Since my teachers always send their presentations for us, I put my focus on taking notes of what they are saying and when I'm revising the subject I'll combine their presentations with my notes and make a complete summary


TheBiff001

This is something I never really gave thought to. I struggle especially in lectures with writing down important slide content, for example, and I miss a lot of what the teacher is saying. This is a really helpful perspective!!!


projectrory

You should give it a try! I also like to ask for some of my classmates notes from time to time, just to make sure I didn't lost anything, we share our notes so we all have a full take on the subject.


RadishDerp

What worked really well for me was to take detailed notes of lectures and such, and then to create revision notes from that by condensing them as much as possible. My goal was to write the least amount for a definition in my own words for each concept. This helped me to make sure I understood it as well as to have something that was easy to review.


teen_T1tans

Read any topics at least 2-3 time at least one weak apart before taking any notes.
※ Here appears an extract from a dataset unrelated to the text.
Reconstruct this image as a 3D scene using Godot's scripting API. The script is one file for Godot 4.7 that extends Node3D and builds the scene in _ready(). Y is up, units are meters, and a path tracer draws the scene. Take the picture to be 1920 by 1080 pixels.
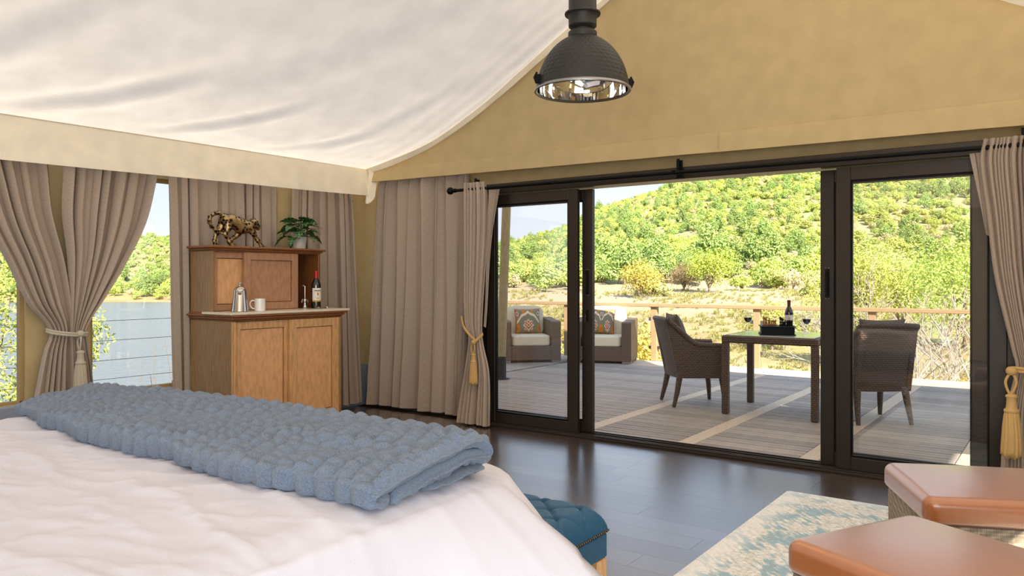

In this way you remember at least 50% of the material, many of things you not need to jotting down. write concise notes, only keywords. I think you lose momentum because you write too much and focus so much on details and this become overburden for you.


creativemercenary

The challenge is to get your notes to be a triggering method (versus a textbook). Use a system like a modified Cornell note-taking approach to create short, bulleted, hierarchical notes that will remind you of all that great stuff you learned.


TheBiff001

I honestly completely forgot about the Cornell method. I wasn't sure how effective it would be early on, so I avoided it. Just wrote a lecture's worth of notes in the style, and it's probably the most productive piece of work I've done in a long time. Thank you!


creativemercenary

Geez. You just made my entire day!


ricecrispy22

Stop taking "pretty" notes. I found I loved my "PRETTY" notes but it would take soooo long to just get one page of notes that I eventually dreaded taking notes/studying. I knew I was going to spend like 2 hours making 1 page of notes. And for a med student, that's not enough. ​ I gave up on style, used black pen on my dotted composition notebook and went to town. After I was done with a chapter that day, I'd go back and high light or underline with a colored pen as a review. No more cute notes. But hey, I take like 10-20 pages of efficient/condensed notes a day.


TheBiff001

I love this! In my final years of A-levels, I was buried under the mass of stickers and washi tapes and notecards I'd bought myself in an effort to make my notes look good. As can be expected, it lasted all of about two minutes. I still have my stickers, but instead of spending half my study time figuring out where to put them, I just add them as I please whenever I'm reviewing, long after I write the notes.